• Dataset excerpt
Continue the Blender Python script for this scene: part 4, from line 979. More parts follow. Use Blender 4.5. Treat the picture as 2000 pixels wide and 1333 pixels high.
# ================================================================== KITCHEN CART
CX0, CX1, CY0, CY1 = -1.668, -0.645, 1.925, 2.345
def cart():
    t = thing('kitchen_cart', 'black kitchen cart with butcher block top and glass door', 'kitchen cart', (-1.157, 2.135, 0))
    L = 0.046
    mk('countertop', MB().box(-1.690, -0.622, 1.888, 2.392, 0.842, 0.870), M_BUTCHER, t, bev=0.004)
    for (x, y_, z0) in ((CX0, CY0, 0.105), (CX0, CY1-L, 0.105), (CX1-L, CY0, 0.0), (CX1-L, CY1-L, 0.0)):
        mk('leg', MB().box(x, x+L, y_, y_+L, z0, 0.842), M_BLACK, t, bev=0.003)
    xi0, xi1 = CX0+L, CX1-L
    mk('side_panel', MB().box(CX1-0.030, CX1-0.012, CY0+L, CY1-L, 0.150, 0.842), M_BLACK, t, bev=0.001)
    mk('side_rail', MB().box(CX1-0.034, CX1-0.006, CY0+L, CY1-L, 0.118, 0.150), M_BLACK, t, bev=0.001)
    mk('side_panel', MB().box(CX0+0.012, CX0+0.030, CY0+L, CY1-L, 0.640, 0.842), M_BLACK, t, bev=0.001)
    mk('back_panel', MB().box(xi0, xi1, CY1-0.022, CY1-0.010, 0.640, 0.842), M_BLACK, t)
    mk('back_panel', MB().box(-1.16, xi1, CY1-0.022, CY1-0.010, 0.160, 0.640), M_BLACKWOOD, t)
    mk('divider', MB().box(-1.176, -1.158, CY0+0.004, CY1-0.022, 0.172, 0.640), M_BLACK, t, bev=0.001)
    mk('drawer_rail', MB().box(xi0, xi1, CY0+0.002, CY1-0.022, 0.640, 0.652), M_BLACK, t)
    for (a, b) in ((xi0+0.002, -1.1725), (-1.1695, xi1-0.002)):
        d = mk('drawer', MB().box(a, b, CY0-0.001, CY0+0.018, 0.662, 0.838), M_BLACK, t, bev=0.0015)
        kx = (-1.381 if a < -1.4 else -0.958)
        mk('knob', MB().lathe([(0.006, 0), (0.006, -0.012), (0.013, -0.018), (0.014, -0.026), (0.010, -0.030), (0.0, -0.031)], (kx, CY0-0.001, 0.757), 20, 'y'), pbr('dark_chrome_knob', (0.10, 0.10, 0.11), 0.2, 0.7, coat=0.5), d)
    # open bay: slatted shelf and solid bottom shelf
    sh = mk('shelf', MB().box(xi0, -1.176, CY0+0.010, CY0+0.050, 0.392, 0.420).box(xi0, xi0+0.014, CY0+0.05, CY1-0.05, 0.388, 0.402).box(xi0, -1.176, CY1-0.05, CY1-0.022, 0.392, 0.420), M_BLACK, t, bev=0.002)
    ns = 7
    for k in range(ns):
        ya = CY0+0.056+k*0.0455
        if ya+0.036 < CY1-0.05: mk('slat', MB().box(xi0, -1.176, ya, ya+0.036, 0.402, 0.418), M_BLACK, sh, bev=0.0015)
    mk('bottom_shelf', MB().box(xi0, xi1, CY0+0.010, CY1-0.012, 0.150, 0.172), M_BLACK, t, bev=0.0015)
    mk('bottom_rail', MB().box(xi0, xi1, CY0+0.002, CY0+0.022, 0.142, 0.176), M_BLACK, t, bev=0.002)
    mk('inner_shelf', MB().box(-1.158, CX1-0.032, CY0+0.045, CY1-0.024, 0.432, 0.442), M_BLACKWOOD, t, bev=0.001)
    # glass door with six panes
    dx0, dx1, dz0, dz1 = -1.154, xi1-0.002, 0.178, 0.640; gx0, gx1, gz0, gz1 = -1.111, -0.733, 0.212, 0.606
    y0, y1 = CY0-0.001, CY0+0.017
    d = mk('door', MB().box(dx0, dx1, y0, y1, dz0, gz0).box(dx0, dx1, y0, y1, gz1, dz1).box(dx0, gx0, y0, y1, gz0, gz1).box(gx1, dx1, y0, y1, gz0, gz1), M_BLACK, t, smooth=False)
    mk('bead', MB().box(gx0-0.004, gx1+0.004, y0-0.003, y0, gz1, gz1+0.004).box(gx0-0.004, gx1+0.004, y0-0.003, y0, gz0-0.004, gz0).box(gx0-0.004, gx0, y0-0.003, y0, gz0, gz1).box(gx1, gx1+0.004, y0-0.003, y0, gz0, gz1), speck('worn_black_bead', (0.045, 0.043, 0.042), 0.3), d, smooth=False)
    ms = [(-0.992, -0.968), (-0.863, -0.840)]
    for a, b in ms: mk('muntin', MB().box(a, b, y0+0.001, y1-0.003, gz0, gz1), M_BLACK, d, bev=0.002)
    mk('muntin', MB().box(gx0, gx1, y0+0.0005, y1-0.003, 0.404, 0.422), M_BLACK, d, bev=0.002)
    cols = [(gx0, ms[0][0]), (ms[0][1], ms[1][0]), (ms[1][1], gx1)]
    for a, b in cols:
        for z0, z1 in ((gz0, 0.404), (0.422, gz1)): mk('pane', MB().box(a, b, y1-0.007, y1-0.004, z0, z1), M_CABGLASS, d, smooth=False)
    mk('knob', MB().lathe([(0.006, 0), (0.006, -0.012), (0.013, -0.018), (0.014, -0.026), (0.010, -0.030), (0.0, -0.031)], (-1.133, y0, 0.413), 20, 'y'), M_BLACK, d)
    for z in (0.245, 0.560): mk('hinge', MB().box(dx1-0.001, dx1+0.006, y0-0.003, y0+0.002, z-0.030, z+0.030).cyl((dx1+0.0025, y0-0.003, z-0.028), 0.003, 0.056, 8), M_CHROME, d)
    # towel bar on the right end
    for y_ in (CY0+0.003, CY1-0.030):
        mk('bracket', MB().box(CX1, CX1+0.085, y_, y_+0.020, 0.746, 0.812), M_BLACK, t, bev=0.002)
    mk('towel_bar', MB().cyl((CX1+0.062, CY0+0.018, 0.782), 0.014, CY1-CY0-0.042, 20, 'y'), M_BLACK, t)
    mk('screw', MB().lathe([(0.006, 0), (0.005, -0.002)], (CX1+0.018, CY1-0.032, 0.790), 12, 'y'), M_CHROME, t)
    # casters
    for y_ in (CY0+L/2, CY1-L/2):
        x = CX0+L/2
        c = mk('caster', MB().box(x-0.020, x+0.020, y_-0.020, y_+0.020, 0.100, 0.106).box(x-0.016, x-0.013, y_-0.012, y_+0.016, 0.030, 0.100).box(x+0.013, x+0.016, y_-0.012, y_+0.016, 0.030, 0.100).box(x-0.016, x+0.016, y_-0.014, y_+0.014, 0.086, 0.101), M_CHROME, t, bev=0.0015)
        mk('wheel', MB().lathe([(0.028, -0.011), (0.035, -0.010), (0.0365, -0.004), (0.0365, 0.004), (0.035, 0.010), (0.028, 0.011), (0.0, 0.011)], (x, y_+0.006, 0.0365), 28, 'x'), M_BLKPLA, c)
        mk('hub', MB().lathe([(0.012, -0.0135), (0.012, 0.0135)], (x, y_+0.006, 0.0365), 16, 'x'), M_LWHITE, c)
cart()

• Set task
Print the whole listing again, exactly.

• Answer to this problem
Continue the Blender Python script for this scene: part 4, from line 979. More parts follow. Use Blender 4.5. Treat the picture as 2000 pixels wide and 1333 pixels high.
# ================================================================== KITCHEN CART
CX0, CX1, CY0, CY1 = -1.668, -0.645, 1.925, 2.345
def cart():
    t = thing('kitchen_cart', 'black kitchen cart with butcher block top and glass door', 'kitchen cart', (-1.157, 2.135, 0))
    L = 0.046
    mk('countertop', MB().box(-1.690, -0.622, 1.888, 2.392, 0.842, 0.870), M_BUTCHER, t, bev=0.004)
    for (x, y_, z0) in ((CX0, CY0, 0.105), (CX0, CY1-L, 0.105), (CX1-L, CY0, 0.0), (CX1-L, CY1-L, 0.0)):
        mk('leg', MB().box(x, x+L, y_, y_+L, z0, 0.842), M_BLACK, t, bev=0.003)
    xi0, xi1 = CX0+L, CX1-L
    mk('side_panel', MB().box(CX1-0.030, CX1-0.012, CY0+L, CY1-L, 0.150, 0.842), M_BLACK, t, bev=0.001)
    mk('side_rail', MB().box(CX1-0.034, CX1-0.006, CY0+L, CY1-L, 0.118, 0.150), M_BLACK, t, bev=0.001)
    mk('side_panel', MB().box(CX0+0.012, CX0+0.030, CY0+L, CY1-L, 0.640, 0.842), M_BLACK, t, bev=0.001)
    mk('back_panel', MB().box(xi0, xi1, CY1-0.022, CY1-0.010, 0.640, 0.842), M_BLACK, t)
    mk('back_panel', MB().box(-1.16, xi1, CY1-0.022, CY1-0.010, 0.160, 0.640), M_BLACKWOOD, t)
    mk('divider', MB().box(-1.176, -1.158, CY0+0.004, CY1-0.022, 0.172, 0.640), M_BLACK, t, bev=0.001)
    mk('drawer_rail', MB().box(xi0, xi1, CY0+0.002, CY1-0.022, 0.640, 0.652), M_BLACK, t)
    for (a, b) in ((xi0+0.002, -1.1725), (-1.1695, xi1-0.002)):
        d = mk('drawer', MB().box(a, b, CY0-0.001, CY0+0.018, 0.662, 0.838), M_BLACK, t, bev=0.0015)
        kx = (-1.381 if a < -1.4 else -0.958)
        mk('knob', MB().lathe([(0.006, 0), (0.006, -0.012), (0.013, -0.018), (0.014, -0.026), (0.010, -0.030), (0.0, -0.031)], (kx, CY0-0.001, 0.757), 20, 'y'), pbr('dark_chrome_knob', (0.10, 0.10, 0.11), 0.2, 0.7, coat=0.5), d)
    # open bay: slatted shelf and solid bottom shelf
    sh = mk('shelf', MB().box(xi0, -1.176, CY0+0.010, CY0+0.050, 0.392, 0.420).box(xi0, xi0+0.014, CY0+0.05, CY1-0.05, 0.388, 0.402).box(xi0, -1.176, CY1-0.05, CY1-0.022, 0.392, 0.420), M_BLACK, t, bev=0.002)
    ns = 7
    for k in range(ns):
        ya = CY0+0.056+k*0.0455
        if ya+0.036 < CY1-0.05: mk('slat', MB().box(xi0, -1.176, ya, ya+0.036, 0.402, 0.418), M_BLACK, sh, bev=0.0015)
    mk('bottom_shelf', MB().box(xi0, xi1, CY0+0.010, CY1-0.012, 0.150, 0.172), M_BLACK, t, bev=0.0015)
    mk('bottom_rail', MB().box(xi0, xi1, CY0+0.002, CY0+0.022, 0.142, 0.176), M_BLACK, t, bev=0.002)
    mk('inner_shelf', MB().box(-1.158, CX1-0.032, CY0+0.045, CY1-0.024, 0.432, 0.442), M_BLACKWOOD, t, bev=0.001)
    # glass door with six panes
    dx0, dx1, dz0, dz1 = -1.154, xi1-0.002, 0.178, 0.640; gx0, gx1, gz0, gz1 = -1.111, -0.733, 0.212, 0.606
    y0, y1 = CY0-0.001, CY0+0.017
    d = mk('door', MB().box(dx0, dx1, y0, y1, dz0, gz0).box(dx0, dx1, y0, y1, gz1, dz1).box(dx0, gx0, y0, y1, gz0, gz1).box(gx1, dx1, y0, y1, gz0, gz1), M_BLACK, t, smooth=False)
    mk('bead', MB().box(gx0-0.004, gx1+0.004, y0-0.003, y0, gz1, gz1+0.004).box(gx0-0.004, gx1+0.004, y0-0.003, y0, gz0-0.004, gz0).box(gx0-0.004, gx0, y0-0.003, y0, gz0, gz1).box(gx1, gx1+0.004, y0-0.003, y0, gz0, gz1), speck('worn_black_bead', (0.045, 0.043, 0.042), 0.3), d, smooth=False)
    ms = [(-0.992, -0.968), (-0.863, -0.840)]
    for a, b in ms: mk('muntin', MB().box(a, b, y0+0.001, y1-0.003, gz0, gz1), M_BLACK, d, bev=0.002)
    mk('muntin', MB().box(gx0, gx1, y0+0.0005, y1-0.003, 0.404, 0.422), M_BLACK, d, bev=0.002)
    cols = [(gx0, ms[0][0]), (ms[0][1], ms[1][0]), (ms[1][1], gx1)]
    for a, b in cols:
        for z0, z1 in ((gz0, 0.404), (0.422, gz1)): mk('pane', MB().box(a, b, y1-0.007, y1-0.004, z0, z1), M_CABGLASS, d, smooth=False)
    mk('knob', MB().lathe([(0.006, 0), (0.006, -0.012), (0.013, -0.018), (0.014, -0.026), (0.010, -0.030), (0.0, -0.031)], (-1.133, y0, 0.413), 20, 'y'), M_BLACK, d)
    for z in (0.245, 0.560): mk('hinge', MB().box(dx1-0.001, dx1+0.006, y0-0.003, y0+0.002, z-0.030, z+0.030).cyl((dx1+0.0025, y0-0.003, z-0.028), 0.003, 0.056, 8), M_CHROME, d)
    # towel bar on the right end
    for y_ in (CY0+0.003, CY1-0.030):
        mk('bracket', MB().box(CX1, CX1+0.085, y_, y_+0.020, 0.746, 0.812), M_BLACK, t, bev=0.002)
    mk('towel_bar', MB().cyl((CX1+0.062, CY0+0.018, 0.782), 0.014, CY1-CY0-0.042, 20, 'y'), M_BLACK, t)
    mk('screw', MB().lathe([(0.006, 0), (0.005, -0.002)], (CX1+0.018, CY1-0.032, 0.790), 12, 'y'), M_CHROME, t)
    # casters
    for y_ in (CY0+L/2, CY1-L/2):
        x = CX0+L/2
        c = mk('caster', MB().box(x-0.020, x+0.020, y_-0.020, y_+0.020, 0.100, 0.106).box(x-0.016, x-0.013, y_-0.012, y_+0.016, 0.030, 0.100).box(x+0.013, x+0.016, y_-0.012, y_+0.016, 0.030, 0.100).box(x-0.016, x+0.016, y_-0.014, y_+0.014, 0.086, 0.101), M_CHROME, t, bev=0.0015)
        mk('wheel', MB().lathe([(0.028, -0.011), (0.035, -0.010), (0.0365, -0.004), (0.0365, 0.004), (0.035, 0.010), (0.028, 0.011), (0.0, 0.011)], (x, y_+0.006, 0.0365), 28, 'x'), M_BLKPLA, c)
        mk('hub', MB().lathe([(0.012, -0.0135), (0.012, 0.0135)], (x, y_+0.006, 0.0365), 16, 'x'), M_LWHITE, c)
cart()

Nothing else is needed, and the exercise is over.